Exercise details: Take each line containing the word "blades" and copy it.

+---+

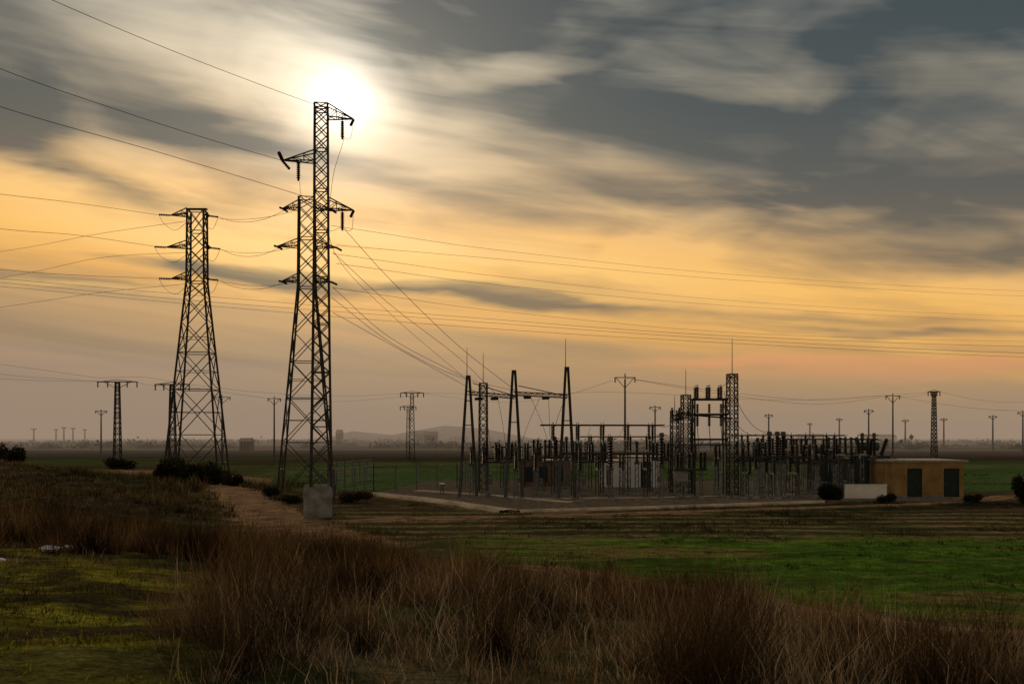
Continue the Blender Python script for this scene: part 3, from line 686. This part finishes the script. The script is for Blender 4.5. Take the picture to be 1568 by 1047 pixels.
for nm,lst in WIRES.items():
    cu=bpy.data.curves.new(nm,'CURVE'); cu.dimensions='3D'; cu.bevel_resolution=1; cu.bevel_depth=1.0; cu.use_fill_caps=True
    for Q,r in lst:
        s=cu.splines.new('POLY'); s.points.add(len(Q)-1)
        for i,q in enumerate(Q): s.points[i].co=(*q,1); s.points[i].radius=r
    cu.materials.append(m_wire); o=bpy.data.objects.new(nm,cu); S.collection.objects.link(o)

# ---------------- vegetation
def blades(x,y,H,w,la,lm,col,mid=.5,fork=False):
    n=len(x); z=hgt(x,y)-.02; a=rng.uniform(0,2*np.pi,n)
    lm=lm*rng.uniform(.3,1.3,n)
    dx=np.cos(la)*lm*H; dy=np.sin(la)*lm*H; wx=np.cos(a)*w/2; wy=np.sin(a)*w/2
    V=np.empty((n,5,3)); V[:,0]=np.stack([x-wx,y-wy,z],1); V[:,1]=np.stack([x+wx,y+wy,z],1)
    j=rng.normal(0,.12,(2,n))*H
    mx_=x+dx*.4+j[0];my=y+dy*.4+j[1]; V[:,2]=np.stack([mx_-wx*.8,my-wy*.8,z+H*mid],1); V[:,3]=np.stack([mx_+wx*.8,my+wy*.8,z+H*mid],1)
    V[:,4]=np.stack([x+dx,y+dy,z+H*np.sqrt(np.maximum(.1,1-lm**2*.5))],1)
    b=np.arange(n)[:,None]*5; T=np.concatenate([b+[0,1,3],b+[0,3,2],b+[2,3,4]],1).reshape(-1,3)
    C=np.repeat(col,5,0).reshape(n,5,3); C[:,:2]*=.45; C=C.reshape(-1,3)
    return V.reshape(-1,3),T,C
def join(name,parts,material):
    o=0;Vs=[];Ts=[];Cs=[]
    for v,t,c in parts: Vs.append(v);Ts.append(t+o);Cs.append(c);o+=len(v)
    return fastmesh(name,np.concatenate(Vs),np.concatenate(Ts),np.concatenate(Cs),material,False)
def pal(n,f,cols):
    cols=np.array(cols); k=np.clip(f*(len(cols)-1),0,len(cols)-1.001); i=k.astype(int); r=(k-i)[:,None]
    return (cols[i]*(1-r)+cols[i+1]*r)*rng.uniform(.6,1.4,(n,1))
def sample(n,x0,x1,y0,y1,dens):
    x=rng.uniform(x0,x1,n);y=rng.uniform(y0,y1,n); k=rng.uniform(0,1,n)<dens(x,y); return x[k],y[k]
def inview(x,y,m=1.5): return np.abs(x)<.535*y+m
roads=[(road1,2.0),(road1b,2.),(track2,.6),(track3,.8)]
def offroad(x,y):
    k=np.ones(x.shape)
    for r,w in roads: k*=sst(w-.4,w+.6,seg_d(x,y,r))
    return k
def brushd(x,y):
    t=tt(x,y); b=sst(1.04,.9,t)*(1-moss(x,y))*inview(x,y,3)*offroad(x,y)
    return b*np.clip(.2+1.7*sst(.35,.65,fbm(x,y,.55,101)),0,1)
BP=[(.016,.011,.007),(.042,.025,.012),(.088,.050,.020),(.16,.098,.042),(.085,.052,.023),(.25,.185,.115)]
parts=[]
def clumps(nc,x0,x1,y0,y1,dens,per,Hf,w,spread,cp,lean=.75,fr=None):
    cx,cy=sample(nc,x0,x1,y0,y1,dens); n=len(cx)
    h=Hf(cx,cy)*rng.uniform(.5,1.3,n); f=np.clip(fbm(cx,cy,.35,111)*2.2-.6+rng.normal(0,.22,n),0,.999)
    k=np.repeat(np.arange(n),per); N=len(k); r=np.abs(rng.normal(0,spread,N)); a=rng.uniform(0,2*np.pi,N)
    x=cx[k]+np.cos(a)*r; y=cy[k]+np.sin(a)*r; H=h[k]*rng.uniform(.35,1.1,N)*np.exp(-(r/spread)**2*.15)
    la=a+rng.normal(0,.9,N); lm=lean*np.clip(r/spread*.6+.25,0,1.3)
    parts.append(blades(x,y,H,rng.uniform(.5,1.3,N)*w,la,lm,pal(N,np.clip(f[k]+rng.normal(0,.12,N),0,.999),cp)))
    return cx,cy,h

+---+

Response to this exercise:
def blades(x,y,H,w,la,lm,col,mid=.5,fork=False):
    parts.append(blades(x,y,H,rng.uniform(.5,1.3,N)*w,la,lm,pal(N,np.clip(f[k]+rng.normal(0,.12,N),0,.999),cp)))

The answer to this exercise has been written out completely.